Tuesday, December 2, 2008 - 09:20
AFP News Briefs List'Chemical Ali' to learn fate in trial over Iraq Shiite uprising by Ammar Karim
An Iraqi court is to decide on Tuesday the fate of Saddam Hussein's notorious hatchet-man "Chemical Ali" Hassan al-Majid and 14 others accused of committing war crimes during the 1991 Shiite uprising.
The hearing, set for 11 am (0800 GMT), comes after harrowing testimony from witnesses of Saddam's crushing of the rebellion who described family members being thrown from helicopters and mass executions.
Majid was sentenced to death in June 2007 for genocide after ordering the deaths of tens of thousands of Kurds during the 1988 Anfal campaign, when Iraqi forces strafed villages with poison gas, the source of his grim nickname.
Iraq's presidential council approved the death sentences of Majid and two other former senior military officials -- Sultan Hashim al-Tai, another former defence minister, and Hussein Rashid al-Tikriti, former armed forces deputy chief of operations -- in February, after months of legal wrangling.
But the three remain in US custody and have since been charged with committing similar war crimes in southern Iraq during the Shiite uprising that followed Saddam's crushing defeat at the hands of US forces in the 1991 Gulf War.
Perhaps as many as 100,000 people were killed as troops carried out massacres around the Shiite holy cities of Najaf and Karbala and the Hilla and Basra regions and shelled towns and villages across the south.
Many Shiites who participated in the uprising say they had expected US forces to back them, but former US president George Bush instead ordered a halt at the Iraqi border, leaving the rebels at the mercy of Saddam's forces.
Majid served as minister of the interior at the time, after serving as the military governor of Kuwait.

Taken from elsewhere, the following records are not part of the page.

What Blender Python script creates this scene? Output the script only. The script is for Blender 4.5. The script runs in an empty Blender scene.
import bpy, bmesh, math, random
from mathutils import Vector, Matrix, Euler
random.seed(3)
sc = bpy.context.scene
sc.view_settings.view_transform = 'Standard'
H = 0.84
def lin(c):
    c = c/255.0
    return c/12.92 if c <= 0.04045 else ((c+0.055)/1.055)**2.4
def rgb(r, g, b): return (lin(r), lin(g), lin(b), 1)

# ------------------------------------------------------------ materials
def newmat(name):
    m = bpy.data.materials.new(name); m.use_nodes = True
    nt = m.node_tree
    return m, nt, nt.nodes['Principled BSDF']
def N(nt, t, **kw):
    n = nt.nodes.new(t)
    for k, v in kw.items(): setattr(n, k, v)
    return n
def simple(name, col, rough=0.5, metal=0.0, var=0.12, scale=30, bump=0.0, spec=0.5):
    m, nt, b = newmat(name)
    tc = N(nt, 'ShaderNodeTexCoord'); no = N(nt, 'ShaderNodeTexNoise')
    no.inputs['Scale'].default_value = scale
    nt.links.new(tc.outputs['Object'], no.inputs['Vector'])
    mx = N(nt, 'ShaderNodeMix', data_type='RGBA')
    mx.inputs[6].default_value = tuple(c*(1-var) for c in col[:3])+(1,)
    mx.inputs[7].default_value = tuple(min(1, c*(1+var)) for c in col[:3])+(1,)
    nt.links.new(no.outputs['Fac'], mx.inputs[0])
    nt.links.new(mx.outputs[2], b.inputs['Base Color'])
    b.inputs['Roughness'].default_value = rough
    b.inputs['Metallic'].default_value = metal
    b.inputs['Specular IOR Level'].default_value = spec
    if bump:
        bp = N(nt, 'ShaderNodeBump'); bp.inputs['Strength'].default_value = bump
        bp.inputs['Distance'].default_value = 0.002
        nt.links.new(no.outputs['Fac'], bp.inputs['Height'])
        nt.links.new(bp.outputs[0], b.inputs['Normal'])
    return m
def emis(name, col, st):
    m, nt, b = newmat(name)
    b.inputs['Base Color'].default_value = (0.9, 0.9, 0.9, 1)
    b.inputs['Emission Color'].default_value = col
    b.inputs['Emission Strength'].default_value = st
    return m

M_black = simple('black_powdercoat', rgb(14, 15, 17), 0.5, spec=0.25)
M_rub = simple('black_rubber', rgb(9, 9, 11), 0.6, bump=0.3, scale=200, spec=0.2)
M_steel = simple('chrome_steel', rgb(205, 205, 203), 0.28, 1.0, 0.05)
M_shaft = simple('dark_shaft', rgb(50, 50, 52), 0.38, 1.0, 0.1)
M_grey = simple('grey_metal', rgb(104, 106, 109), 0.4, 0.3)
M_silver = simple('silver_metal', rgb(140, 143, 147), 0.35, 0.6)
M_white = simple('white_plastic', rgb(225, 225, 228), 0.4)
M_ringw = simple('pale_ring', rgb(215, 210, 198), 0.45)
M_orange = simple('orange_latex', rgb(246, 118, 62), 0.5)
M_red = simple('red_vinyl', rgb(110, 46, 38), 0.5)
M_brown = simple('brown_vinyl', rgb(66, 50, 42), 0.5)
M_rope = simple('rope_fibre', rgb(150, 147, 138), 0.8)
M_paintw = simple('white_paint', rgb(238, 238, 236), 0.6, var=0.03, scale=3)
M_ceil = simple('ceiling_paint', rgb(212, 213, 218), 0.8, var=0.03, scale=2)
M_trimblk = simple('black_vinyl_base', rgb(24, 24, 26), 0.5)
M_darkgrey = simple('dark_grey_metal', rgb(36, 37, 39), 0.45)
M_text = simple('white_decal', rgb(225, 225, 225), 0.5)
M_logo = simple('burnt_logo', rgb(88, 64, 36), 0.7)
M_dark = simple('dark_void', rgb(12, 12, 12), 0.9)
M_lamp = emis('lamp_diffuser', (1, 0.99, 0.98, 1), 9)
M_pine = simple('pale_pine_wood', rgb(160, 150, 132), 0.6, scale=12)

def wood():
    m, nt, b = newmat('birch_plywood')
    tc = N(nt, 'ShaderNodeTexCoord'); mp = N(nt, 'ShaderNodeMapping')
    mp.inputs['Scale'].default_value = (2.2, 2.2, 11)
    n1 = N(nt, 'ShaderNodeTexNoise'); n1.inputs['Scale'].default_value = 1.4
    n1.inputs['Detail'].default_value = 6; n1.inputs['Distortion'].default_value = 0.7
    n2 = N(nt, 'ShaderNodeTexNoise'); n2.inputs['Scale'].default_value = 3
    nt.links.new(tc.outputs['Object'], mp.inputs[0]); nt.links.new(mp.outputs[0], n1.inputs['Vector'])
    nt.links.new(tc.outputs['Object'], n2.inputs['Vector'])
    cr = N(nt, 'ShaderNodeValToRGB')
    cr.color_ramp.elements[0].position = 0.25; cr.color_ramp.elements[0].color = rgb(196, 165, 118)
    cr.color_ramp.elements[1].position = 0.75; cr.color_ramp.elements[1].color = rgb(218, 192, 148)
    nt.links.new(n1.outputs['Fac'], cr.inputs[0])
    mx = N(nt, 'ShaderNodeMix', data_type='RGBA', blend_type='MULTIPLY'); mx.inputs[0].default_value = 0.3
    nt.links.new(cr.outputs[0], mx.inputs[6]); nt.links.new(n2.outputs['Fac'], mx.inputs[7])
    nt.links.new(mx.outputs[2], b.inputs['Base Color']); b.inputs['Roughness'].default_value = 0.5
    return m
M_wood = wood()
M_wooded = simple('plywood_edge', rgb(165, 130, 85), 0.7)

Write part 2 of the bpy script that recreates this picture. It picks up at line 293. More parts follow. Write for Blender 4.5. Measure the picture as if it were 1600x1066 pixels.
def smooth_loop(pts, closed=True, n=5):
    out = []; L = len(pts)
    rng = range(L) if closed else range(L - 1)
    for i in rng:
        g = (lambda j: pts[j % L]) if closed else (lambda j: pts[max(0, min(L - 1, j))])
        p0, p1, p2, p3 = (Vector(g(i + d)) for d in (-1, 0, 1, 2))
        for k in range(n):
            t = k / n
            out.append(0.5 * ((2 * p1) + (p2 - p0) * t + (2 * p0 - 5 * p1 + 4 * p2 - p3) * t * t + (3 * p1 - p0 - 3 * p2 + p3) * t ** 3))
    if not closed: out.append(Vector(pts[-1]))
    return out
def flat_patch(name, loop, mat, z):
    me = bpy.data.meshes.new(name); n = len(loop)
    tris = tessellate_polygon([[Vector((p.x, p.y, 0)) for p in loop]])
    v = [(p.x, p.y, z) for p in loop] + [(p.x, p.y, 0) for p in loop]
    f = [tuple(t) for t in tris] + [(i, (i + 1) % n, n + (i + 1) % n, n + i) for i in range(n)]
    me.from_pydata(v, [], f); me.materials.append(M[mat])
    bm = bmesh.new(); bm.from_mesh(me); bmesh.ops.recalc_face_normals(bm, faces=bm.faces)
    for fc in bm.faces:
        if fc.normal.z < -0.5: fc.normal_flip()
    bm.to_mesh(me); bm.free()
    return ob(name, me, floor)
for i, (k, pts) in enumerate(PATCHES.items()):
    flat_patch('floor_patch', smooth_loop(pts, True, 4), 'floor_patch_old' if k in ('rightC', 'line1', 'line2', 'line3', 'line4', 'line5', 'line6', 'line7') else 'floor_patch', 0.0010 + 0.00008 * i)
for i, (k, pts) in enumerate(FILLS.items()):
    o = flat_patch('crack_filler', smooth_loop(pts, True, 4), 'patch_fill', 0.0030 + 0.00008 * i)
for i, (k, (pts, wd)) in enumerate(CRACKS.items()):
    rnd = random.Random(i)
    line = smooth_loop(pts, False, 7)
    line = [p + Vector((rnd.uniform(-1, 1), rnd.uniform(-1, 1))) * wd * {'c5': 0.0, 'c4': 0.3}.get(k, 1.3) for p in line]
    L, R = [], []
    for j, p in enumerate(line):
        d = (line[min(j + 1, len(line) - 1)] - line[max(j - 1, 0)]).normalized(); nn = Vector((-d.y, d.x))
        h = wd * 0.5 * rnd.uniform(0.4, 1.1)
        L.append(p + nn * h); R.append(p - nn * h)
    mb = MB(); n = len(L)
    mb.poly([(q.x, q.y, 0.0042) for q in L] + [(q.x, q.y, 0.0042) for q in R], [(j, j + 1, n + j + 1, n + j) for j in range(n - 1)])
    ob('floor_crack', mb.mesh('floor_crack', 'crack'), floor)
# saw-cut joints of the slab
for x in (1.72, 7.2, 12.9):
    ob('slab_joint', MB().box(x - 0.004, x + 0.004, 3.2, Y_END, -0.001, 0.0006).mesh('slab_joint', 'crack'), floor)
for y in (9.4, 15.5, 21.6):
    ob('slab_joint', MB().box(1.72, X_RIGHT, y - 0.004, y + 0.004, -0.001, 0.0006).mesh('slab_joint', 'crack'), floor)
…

The 68-year-old was arrested by US forces in August 2003.
In August 2007 an unidentified witness accused Majid of personally executing her two sons by tying bricks to their feet and throwing them out of helicopters into the Gulf after detaining them in March 1991.
Another witness, who also testified behind a curtain, said in September 2007 that Majid had overseen the execution of some 200 people in a sports stadium near the southern city of Basra, shooting them dead in batches of 25.
Majid has never denied or expressed remorse for his actions during the campaign against the Kurds, but he insisted he was not in Basra during the alleged massacre.
Since the March 2003 US-led invasion, experts have exhumed dozens of mass graves of victims killed in the two uprisings.
Saddam was hanged in December 2006 for his role in the massacre of 148 Shiite villagers in the southern town of Dujail in 1982.
Shiites, a minority in the Muslim world, comprise 60 percent of Iraq's population and were ruled for decades by Saddam's Sunni-led regime.